In a documentary, the BBC—based on thoroughly reported documents and interviews— commits a crime only an outsider can: it spells out India’s worst kept secret, shattering a twenty-year etiquette to remain silent. Over two decades, as the Gujarat model was expanded, corpses piled up and bloated around us, while we, the people of India, kept our eyes fixed on our five trillion economy, our soft power and our new messiah, Narendra Modi.

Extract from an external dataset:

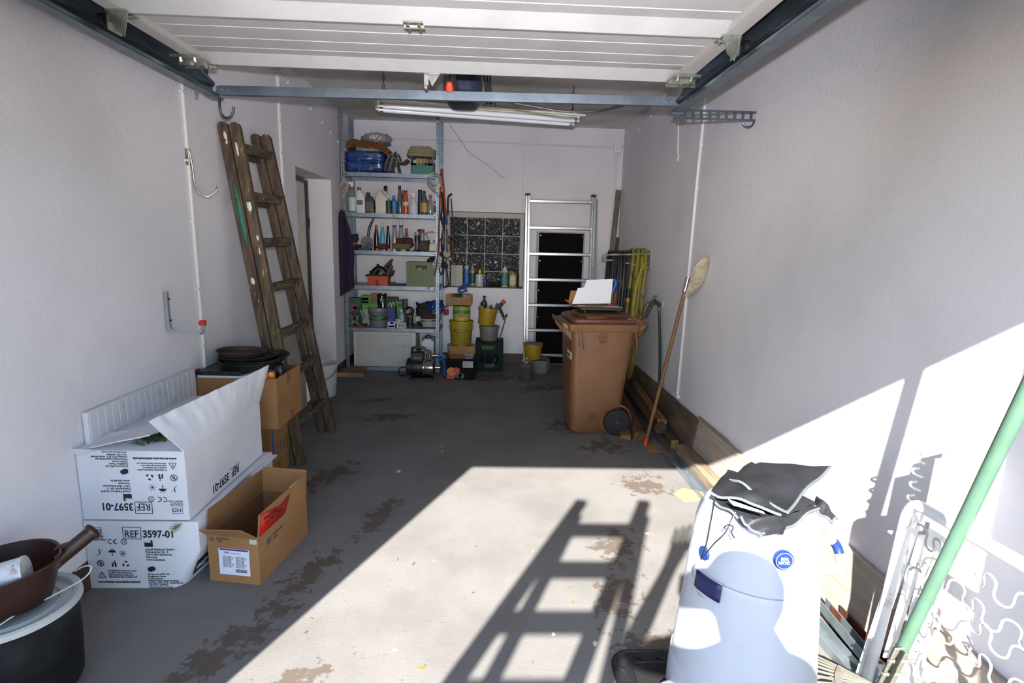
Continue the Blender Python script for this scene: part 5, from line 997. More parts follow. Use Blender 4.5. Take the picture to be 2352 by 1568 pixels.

It is irrelevant to us that, on his watch, over a three-day period, an angry but meticulously organised mob killed 1,180 people, almost eighty percent of them Muslim, and injured another 2,500. That Modi’s career was catapulted into national politics, and eventually into the highest office in the land, not after but because of the riots, is the stuff of legend. Since then, he has held on to power by timely riots, border disputes with neighbouring nations and promising temple constructions at strategic locations, in sync with election cycles. At this point, the debate is not whether the system failed to maintain law and order. It is about whether people were left to the wolves or fed to them. And about the rest of us who have colluded with a lie we know to be false, like true love or happy endings.